9. The court having considered the grounds of appeal, submissions by both counsel, and the lower court record comes to the following determinations;
a) That the summons were served on the Appellant who entered appearance through his advocate on record vide the memo dated 23rd March 2012.
b) That upon the Appellant failing to file a defence within the time required, the Respondent requested for interlocutory judgment vide their letter dated 24th April 2012 and filed in court on 27th April 2012. The interlocutory judgment was entered on the 27th April 2012 with directions that the suit be fixed for formal proof.
c) That on the 11th May 2012 the case was fixed for formal proof by consent on the 8th June 2012, on which date the hearing was rescheduled to 22nd June 2012. By then the notice to raise the preliminary objection had been filed on 5th June 2012.
d) That the ruling by the learned trial magistrate merely states that the existence of the interlocutory judgment in favour of the Respondent dated 27th April 2012 meant the Appellant could not have audience before the court to prosecute the preliminary objection. The learned trial magistrate struck out the preliminary objection without making a merit finding on whether or not the court had jurisdiction to hear and determine the matter before it. The learned trial magistrate went ahead to propose that the Appellant should first move the court to have the interlocutory judgment set aside so as to get audience before the court. The court do not find any fault in the position taken by the learned trail magistrate for reasons that, the Appellant having failed to file defence, and the interlocutory judgment having been entered, his subsequent participation in the proceedings would be limited to cross-examining the witnesses called by the Respondent.

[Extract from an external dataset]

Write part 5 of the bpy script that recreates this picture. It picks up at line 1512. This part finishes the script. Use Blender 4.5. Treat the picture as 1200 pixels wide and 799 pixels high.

e) That the finding in (d) above clearly shows that the four grounds on the memorandum of appeal have no relevance to the learned trial magistrates ruling of 6th July 2012 and are therefore rejected. The Appellant should consider taking the route proposed by the learned trail magistrate to have the interlocutory judgment vacated first, and thereafter move the trial court for a determination on the issue of jurisdiction to hear and determine the suit before it.
10. That flowing from the findings above the Appellant’s appeal fails and is dismissed with costs.
It is so ordered.
S.M. KIBUNJA
ENVIRONMENT & LAND – JUDGE
DATED AND DELIVERED THIS 18th DAY OF JANUARY 2017
In presence of;
Appellant absent
Respondent absent
Counsel Mr. Kwenga for Plaintiff/Applicant
Mr Oguso for the Defendant/Respondent
S.M. KIBUNJA
ENVIRONMENT & LAND – JUDGE
18/1/2017
18/1/2017
S.M. Kibunja Judge
Oyugi court Assistant
Parties absent
Mr. Kwenga for he Plaintiff
Mr Oguso for the Defendant
Court: Ruling delivered and dated in open court in presence of Mr. Kwenga and Oguso for the Plaintiff and Defendant respectively.